You should also kind of already know the answer to this because you own the Final Fantasy VI Original Sound Version, which is only one of a few soundtracks that do this for every single song. The page for it at VGMdb even has both "English" and "English (Literal)" tracklists, and this isn't the only soundtrack that does this. So, obviously, it's not exactly an unprecedented occurrence for one track (or even all of the tracks) on an album to have differing official English/Japanese track names.


Honestly though, and hopefully you don't take offense to this, but, I don't see what this is going to prove with you, since it seems you're coming at this with the bias that Outskirts of Time should be abolished from this album's title field. On one hand, you've brought up numerous opportunities arguing for Outskirts of Time, like "is that title here and in this form and in this official capacity", but every time you are given an official place that Outskirts of Time has been linked to 遥かなる時の彼方へ, you try to make an excuse for it not to count, like "well that's these people" or "well the obi is just an advertising piece" or "well that's a different album" (an album which, by the way, is released on the exact same record label as the Chrono Trigger Original Sound Version). You have also said you don't care about literal translations, but then you turn around and call Outskirts of Time "poetic-license" and a "mistranslation" again and again as a point against it and ask why it has "persisted so long" and "why hasn't it been corrected". You also haven't been shy to share your (multiple) translations of 遥かなる時の彼方へ, which shouldn't be a big issue unless you really did care that it's translated correctly, because if we're not using an official English variant of the Japanese 遥かなる時の彼方へ, then we really wouldn't include the English at all because it's not the website's policy.
Quote:
Originally Posted by Efendija View Post
I've decided to add it, for help with the eventual searches based on an existing reference. If there wasn't one to begin with, no eng title at all should have been added.
So if you care so little about the translation aspect of it then I don't know why you keep trying to proffer "good" translations when if it's not an English title officially linked to 遥かなる時の彼方へ, then it's not going up there anyway.

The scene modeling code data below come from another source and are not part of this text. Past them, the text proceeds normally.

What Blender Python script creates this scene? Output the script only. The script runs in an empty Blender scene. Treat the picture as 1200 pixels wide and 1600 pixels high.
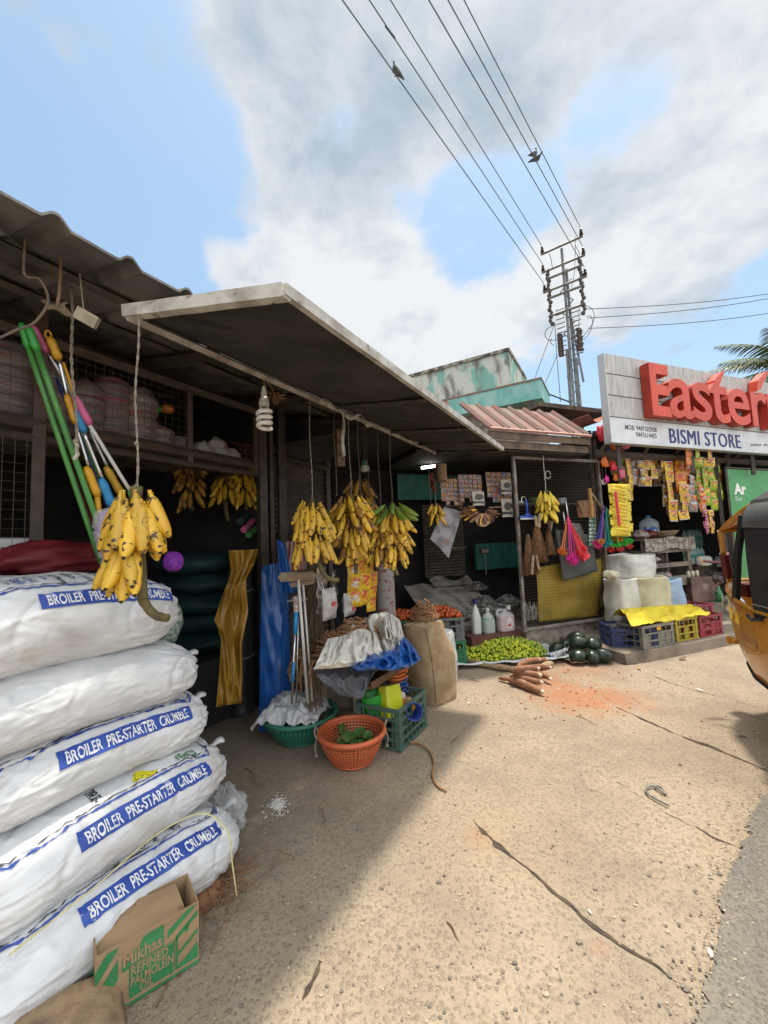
import bpy, bmesh, math, random
from mathutils import Vector, Matrix, noise
R = math.radians
scene = bpy.context.scene
COL = scene.collection
rnd = random.Random(7)

# ------------------------------------------------------------------ camera
W, H, F = 1200.0, 1600.0, 630.0
PITCH, ROLL = R(4.5), R(2.4)
CAM = Vector((0, 0, 1.5))
_f = Vector((0, math.cos(PITCH), math.sin(PITCH)))
_u = Vector((0, -math.sin(PITCH), math.cos(PITCH)))
_r = Vector((1, 0, 0))
CR = _r * math.cos(ROLL) - _u * math.sin(ROLL)
CU = _u * math.cos(ROLL) + _r * math.sin(ROLL)
cam = bpy.data.objects.new('camera', bpy.data.cameras.new('camera'))
COL.objects.link(cam)
mw = Matrix((CR, CU, -_f)).transposed().to_4x4()
mw.translation = CAM
cam.matrix_world = mw
cam.data.sensor_fit = 'VERTICAL'
cam.data.sensor_height = 24.0
cam.data.lens = 24.0 * F / H
cam.data.clip_start = 0.02
cam.data.clip_end = 2000
scene.camera = cam

def ray(px, py):
    return _f + CR * ((px - W / 2) / F) + CU * ((H / 2 - py) / F)
def at(px, py, Y):
    d = ray(px, py); return CAM + d * (Y / d.y)
def gp(px, py, z=0.0):
    d = ray(px, py); return CAM + d * ((z - CAM.z) / d.z)
UX, UN = Vector((0.5, 0.8660254, 0)), Vector((0.8660254, -0.5, 0))       # first row of shops: along, outward
SX, SN = Vector((0.9304, 0.3665, 0)), Vector((0.3665, -0.9304, 0))       # second row of shops: along, outward
RU, RS = R(60), math.atan2(0.3665, 0.9304)
def A(a, b, z=0.0):
    v = UX * a + UN * b; v.z = z; return v
def S(v_, m, z=0.0):
    v = SX * v_ + SN * m; v.z = z; return v
def onb(px, py, b):
    d = ray(px, py); return CAM + d * (b / d.dot(UN))
def onm(px, py, m):
    d = ray(px, py); return CAM + d * (m / d.dot(SN))
def proj(p):
    q = Vector(p) - CAM; k = q.dot(_f)
    return (W / 2 + F * q.dot(CR) / k, H / 2 - F * q.dot(CU) / k)

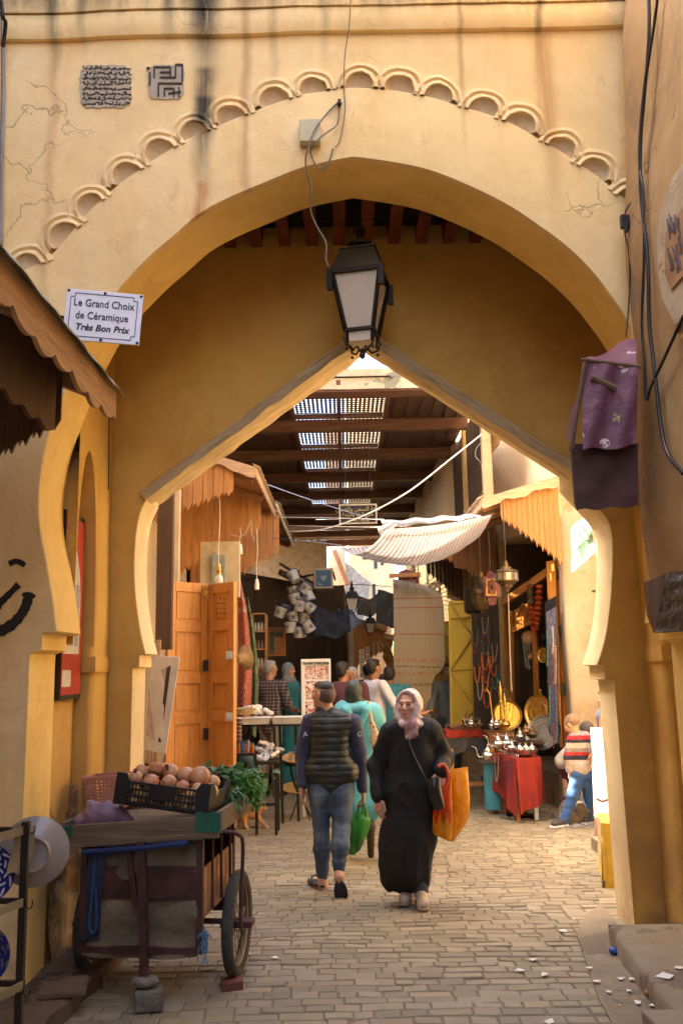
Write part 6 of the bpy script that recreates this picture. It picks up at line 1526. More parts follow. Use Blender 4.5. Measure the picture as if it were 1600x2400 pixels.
for k in range(7):
 c=P((608,625,640,612,630,646,622)[k],(1775,1770,1772,1758,1756,1762,1745)[k],9.9+.03*k);mb=MB();mb.M=Matrix.Translation(c)@RZ(k*1.1)@RX(.5*math.sin(k*2))@RY(.5*math.cos(k*3));mb.box((0,0,0),(.15,.11,.035));mb.ball((0,0,0),(.06,.045,.035),9,6)
 tag(mb.build('packet',(m_pack,m_pack2)[k%2],jitter=.025,bevel=.004),'crinkled plastic packet of herbs at the %s of the heap on the low shelf'%('lower left','bottom middle','lower right','left side','centre','right side','top')[k],'packet','plastic packets on the low shelf')
def rtab(x,y,D,r,label,h=None):
 g=G(x,y);t_=thing('round_iron_table',label,'table',(g.x,g.y,0),group='round iron pedestal tables');h=h or .62
 mb=MB();mb.lathe([(r,0),(r+.01,.01),(r,.02),(0,.02)],(0,0,h),24);mb.build('top',m_iron,t_,smooth=40)
 for k in range(4):
  a=math.pi/4+k*math.pi/2;u=Vector((math.cos(a),math.sin(a),0));mb=MB()
  mb.tube(smoothpts([tuple(u*q+Vector((0,0,z)))for q,z in((r*.8,h),(r*.7,h*.8),(.05,h*.5),(.04,h*.4),(r*.6,h*.15),(r*.9,.0))],4),.009,6);mb.build('leg',m_iron,t_)
rtab(704,1920,10,.19,'round wrought iron table with curled legs behind the man in the vest')
c=G(704,1920);
for k,(dz,lab)in enumerate(((.64,'wicker tray of packets on the round iron table'),(.30,'lower wicker tray with red rim under the round iron table'))):
 mb=MB();mb.M=Matrix.Translation((c.x-.02,c.y,dz+.02))@RX(R(12));mb.lathe([(0,0),(.14,0),(.20,.05),(.19,.05),(.13,.012),(0,.012)],n=26);tag(mb.build('wicker_tray',m_straw,smooth=40),lab,'basket')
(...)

Lastly, translation wars are pointless, I could say 遥かなる時, "far away time", pretty clearly has the meaning "the future", so it should be "Beyond the Future". Now we're just arguing on whose translation is better, which I'm guessing is why these types of translations don't make it to album title fields and why Outskirts of Time was added only because it's official... which by the way, it is.

Not trying to rake you over the coals, but this discussion seems more like a crusade than an actual fact-finding mission. I answered the question you had at the top of my post here, and honestly I'm just expecting an excuse to come back arguing against that answer having any real meaning.

Last edited by RFGalaxy; Aug 4, 2015 at 09:00 PM.